DATASET SECTION:

====================

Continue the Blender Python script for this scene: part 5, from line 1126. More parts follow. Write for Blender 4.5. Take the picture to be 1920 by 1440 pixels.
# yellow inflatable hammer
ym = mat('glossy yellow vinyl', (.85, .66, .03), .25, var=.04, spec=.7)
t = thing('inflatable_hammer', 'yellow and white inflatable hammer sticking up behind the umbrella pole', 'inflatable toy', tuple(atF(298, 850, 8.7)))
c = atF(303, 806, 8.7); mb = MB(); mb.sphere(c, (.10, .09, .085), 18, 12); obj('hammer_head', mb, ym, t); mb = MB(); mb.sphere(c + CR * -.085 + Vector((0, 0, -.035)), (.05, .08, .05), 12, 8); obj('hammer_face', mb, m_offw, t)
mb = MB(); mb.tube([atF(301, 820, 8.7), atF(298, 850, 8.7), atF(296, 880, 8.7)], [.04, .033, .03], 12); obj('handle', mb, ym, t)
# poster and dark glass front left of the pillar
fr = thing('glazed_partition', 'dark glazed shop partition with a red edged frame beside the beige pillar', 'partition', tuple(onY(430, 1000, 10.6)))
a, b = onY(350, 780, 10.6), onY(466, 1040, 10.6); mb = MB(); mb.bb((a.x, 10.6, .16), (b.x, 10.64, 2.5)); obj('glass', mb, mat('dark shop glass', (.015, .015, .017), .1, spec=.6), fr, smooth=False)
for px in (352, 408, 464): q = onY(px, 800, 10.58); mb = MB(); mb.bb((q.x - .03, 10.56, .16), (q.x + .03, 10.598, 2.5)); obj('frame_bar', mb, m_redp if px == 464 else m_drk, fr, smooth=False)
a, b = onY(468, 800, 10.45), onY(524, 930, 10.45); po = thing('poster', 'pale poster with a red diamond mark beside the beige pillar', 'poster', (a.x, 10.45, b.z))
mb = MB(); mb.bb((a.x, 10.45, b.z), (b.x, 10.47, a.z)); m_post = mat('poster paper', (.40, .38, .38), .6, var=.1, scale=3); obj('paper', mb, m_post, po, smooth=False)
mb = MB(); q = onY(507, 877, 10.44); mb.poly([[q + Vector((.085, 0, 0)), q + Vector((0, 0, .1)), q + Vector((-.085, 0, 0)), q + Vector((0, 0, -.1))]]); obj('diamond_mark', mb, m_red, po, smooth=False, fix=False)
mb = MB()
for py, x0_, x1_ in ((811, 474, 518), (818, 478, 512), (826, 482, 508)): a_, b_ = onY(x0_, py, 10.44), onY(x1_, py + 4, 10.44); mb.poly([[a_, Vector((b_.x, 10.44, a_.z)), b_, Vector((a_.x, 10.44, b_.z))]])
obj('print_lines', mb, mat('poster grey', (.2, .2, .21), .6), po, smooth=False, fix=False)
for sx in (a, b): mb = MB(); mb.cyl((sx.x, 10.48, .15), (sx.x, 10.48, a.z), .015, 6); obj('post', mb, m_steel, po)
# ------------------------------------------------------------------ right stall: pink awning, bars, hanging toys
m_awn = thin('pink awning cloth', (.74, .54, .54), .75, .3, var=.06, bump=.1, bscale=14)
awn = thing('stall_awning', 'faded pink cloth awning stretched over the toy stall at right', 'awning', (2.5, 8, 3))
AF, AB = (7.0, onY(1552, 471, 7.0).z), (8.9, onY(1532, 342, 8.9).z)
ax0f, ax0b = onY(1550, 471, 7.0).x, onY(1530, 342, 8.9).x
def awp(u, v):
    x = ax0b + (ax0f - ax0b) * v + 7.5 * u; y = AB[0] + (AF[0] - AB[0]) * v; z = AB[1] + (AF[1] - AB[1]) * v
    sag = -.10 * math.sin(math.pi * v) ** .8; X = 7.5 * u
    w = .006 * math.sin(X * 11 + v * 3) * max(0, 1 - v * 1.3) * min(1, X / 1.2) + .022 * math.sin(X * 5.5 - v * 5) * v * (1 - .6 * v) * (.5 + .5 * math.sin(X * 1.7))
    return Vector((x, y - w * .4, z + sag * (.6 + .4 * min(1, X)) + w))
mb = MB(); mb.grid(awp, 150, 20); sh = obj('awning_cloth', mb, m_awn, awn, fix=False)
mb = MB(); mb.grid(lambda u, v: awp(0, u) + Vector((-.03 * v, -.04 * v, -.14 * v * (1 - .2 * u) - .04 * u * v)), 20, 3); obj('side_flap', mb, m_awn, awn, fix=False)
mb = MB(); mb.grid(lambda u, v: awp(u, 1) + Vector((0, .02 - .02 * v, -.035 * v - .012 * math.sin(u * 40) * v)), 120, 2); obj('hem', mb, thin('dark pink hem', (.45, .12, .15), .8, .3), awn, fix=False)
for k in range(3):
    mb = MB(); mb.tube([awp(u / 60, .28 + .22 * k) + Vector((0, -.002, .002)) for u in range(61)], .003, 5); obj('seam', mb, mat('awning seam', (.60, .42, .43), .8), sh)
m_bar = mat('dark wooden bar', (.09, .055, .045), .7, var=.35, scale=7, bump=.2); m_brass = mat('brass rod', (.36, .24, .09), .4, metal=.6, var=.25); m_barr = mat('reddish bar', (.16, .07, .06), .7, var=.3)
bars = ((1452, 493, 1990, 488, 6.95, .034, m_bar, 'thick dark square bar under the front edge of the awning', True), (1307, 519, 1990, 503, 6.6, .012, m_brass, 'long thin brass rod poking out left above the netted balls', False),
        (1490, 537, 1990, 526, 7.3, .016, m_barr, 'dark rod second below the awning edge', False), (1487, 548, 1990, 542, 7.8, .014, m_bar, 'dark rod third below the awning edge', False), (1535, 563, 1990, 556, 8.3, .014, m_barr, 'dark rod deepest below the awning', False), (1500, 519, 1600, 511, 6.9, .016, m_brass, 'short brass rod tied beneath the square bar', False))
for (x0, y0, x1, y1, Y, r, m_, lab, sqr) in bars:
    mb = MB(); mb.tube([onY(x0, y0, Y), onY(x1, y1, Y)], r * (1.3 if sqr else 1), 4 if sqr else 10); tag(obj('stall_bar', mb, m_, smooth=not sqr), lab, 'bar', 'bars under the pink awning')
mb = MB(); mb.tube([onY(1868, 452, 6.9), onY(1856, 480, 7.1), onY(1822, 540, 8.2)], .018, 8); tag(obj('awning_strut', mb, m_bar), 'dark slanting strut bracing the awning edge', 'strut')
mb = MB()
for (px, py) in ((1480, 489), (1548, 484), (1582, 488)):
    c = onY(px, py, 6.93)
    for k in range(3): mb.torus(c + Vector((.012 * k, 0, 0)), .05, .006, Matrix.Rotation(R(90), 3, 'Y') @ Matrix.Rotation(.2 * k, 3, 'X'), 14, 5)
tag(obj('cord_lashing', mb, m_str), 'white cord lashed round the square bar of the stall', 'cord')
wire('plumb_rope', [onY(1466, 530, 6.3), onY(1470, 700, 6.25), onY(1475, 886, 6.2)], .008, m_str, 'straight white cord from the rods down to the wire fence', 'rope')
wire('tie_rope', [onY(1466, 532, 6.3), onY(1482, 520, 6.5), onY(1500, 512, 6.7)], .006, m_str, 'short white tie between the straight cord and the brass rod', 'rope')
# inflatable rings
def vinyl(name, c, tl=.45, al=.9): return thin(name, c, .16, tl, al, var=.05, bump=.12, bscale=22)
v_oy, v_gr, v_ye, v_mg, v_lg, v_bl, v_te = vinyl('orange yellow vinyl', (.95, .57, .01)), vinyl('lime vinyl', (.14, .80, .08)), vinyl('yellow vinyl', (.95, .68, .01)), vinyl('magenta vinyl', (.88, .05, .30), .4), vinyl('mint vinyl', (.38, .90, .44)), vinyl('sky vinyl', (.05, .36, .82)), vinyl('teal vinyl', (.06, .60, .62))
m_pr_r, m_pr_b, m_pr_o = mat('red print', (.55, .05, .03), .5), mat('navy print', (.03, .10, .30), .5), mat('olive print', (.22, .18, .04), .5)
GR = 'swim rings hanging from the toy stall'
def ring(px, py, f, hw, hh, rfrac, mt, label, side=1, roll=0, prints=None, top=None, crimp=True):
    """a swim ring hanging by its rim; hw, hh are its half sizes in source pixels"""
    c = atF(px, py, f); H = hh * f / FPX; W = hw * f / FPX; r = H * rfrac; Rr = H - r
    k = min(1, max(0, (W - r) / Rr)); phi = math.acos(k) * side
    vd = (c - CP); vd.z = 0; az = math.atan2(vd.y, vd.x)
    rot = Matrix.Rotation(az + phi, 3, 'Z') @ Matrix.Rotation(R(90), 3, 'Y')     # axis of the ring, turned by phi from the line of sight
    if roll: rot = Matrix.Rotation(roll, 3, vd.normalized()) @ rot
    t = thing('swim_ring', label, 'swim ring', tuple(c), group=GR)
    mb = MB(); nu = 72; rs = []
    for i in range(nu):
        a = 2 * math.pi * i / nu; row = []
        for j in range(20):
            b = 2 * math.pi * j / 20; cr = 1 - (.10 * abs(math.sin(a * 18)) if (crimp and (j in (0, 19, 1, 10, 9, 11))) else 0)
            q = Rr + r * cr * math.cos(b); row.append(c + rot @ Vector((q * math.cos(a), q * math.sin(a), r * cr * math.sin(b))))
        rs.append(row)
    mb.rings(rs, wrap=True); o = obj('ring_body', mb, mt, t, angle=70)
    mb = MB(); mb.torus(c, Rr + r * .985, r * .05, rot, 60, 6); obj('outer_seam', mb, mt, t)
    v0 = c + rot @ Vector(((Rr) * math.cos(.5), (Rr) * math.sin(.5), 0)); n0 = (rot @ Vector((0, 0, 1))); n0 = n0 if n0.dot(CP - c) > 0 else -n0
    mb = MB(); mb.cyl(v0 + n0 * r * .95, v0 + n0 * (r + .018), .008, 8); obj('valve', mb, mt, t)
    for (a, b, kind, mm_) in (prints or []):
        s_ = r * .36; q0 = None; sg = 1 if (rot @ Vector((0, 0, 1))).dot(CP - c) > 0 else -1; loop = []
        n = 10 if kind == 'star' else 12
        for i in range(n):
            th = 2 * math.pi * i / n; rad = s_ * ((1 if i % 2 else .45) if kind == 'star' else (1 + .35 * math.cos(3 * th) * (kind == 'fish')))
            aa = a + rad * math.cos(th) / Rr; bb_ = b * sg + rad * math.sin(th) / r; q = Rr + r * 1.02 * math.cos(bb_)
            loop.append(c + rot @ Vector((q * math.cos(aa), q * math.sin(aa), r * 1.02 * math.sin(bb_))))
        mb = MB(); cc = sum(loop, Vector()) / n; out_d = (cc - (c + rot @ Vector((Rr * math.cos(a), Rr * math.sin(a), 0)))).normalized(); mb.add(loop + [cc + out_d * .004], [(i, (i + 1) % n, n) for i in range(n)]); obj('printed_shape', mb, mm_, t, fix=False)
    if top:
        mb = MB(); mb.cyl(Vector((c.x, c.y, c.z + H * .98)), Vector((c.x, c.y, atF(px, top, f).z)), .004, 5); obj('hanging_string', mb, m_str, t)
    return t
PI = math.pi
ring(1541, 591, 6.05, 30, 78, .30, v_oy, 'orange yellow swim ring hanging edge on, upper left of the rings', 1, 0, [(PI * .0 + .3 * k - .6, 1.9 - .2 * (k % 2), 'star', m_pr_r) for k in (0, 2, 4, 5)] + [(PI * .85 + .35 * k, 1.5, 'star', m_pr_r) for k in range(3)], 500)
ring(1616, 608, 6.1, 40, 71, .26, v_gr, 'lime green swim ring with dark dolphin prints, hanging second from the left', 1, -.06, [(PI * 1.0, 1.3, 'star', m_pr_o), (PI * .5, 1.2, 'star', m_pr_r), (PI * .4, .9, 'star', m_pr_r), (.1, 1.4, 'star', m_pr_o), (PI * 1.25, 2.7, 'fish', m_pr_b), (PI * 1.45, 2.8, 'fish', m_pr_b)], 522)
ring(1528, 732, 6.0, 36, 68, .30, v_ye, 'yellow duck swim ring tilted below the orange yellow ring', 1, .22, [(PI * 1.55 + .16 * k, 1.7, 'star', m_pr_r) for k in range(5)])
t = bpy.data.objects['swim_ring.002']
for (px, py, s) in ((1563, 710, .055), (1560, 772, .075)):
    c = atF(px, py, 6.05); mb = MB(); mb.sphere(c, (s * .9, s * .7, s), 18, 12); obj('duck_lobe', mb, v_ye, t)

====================

TASK DESCRIPTION: In the data above, how many lines contain the string "from"? Answer with the number only.

THE COMPLETED TASK: 5